The downgrade of U.S. debt and the 400-point swings of the Dow Jones Industrial Average last week didn’t sit well with consumers, according to CNW’s preliminary data for August. The good news is automakers are responding by boosting incentive spending. But will it be enough?

Vehicle manufacturers are now spending $3,239 per vehicle, up almost 8 percent from July. The increase is still below last August’s spending level of $3,269 per vehicle, but it is clear automakers are attempting to head off what looks to be a slowdown in consumer demand for new vehicles. 

According to CNW, the retail share of new-car sales in the opening days of August slid to about 53 percent of deliveries, the lowest level since October 2010. Floor traffic dipped 1.3 percent from July, but remained flat compared to July 2010. However, closing ratios are off nearly 11 percent in the first 10 days of August.

CNW’s Jitters Index, which measures consumer sentiment regarding home-centric economic issues, posted a massive increase versus both July and August of last year. It set a new record at 7.91 percent (on a 10-point scale), breaking last month’s highest ever score of 7.4.

Additionally, concerns about day-to-day needs jumped nearly 15 percent vs. a year ago, with concerns regarding food prices climbing more than 6 percent in the year-over-year comparison.

“Americans are seriously worried about their current economic condition,” CNW's Art Spinella added. “This month’s new-car sales are going to be wobbly at best.”

Spinella projects that August sales could reach 1.03 million, which would be down 0.8 percent for CNW’s august data. That would put the retail sales at 11 million units this year. The hope is that a pickup in incentive spending will have the same effect as it did for the month of July.

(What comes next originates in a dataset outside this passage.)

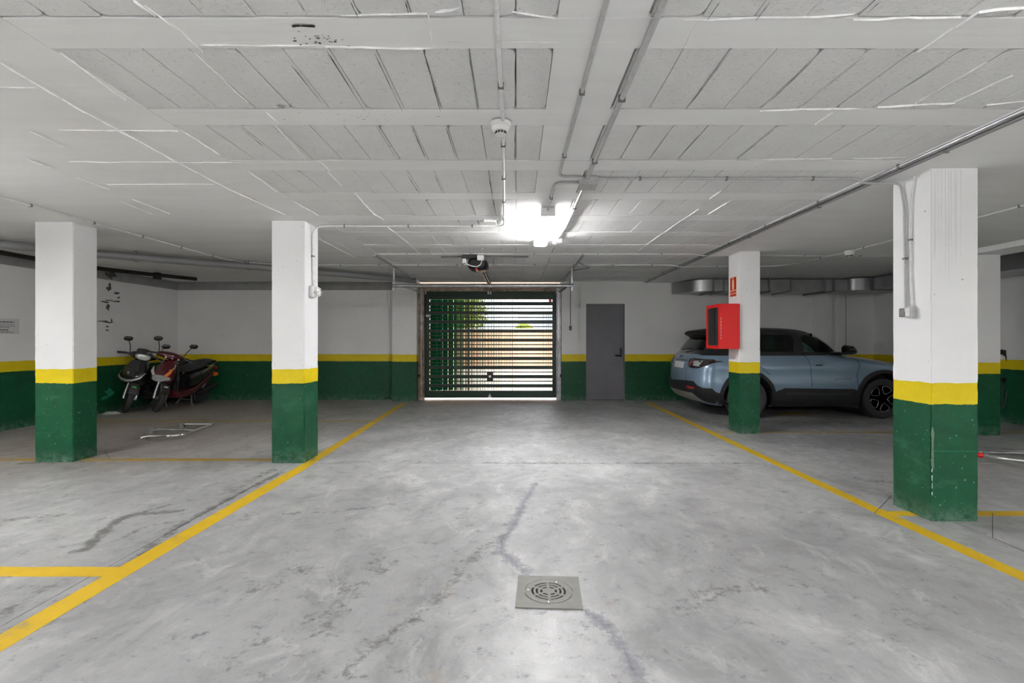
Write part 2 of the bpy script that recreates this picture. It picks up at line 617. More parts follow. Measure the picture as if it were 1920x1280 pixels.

A 3.6 percent increase in incentives during the second half of July helped turn around what looked to be a serious slowdown in showroom traffic. However, the 6.89 percent jump on this month’s Jitters Index could mean that incentives might not be enough to keep consumers in a buying mood.

The good news is that used sales remained strong during the first 10 days of August, with numbers slightly above last year. Compared to August, used sales are likely to increase 3 percent, according to CNW. Additionally, used-vehicle sales at franchised and independent dealers are up by more than 8 percent and 4 percent, respectively.

Auto finance, so far, has been a mixed bag. Representing 11 .5 percent of likely August new-car sales, subprime is on the verge of registering another decline in overall share of buyers. The good news is that nearprime buyers are on track to reach 13 percent of new-car sales, the highest level of the year.

“Some of the metrics continue to be small glimmers of hope,” wrote Spinella. “Subprime approvals are off from last month, but remain significantly ahead of year-ago numbers. Used-car sales also remain strong even though inventories remain short of the most popular vehicle shoppers want.”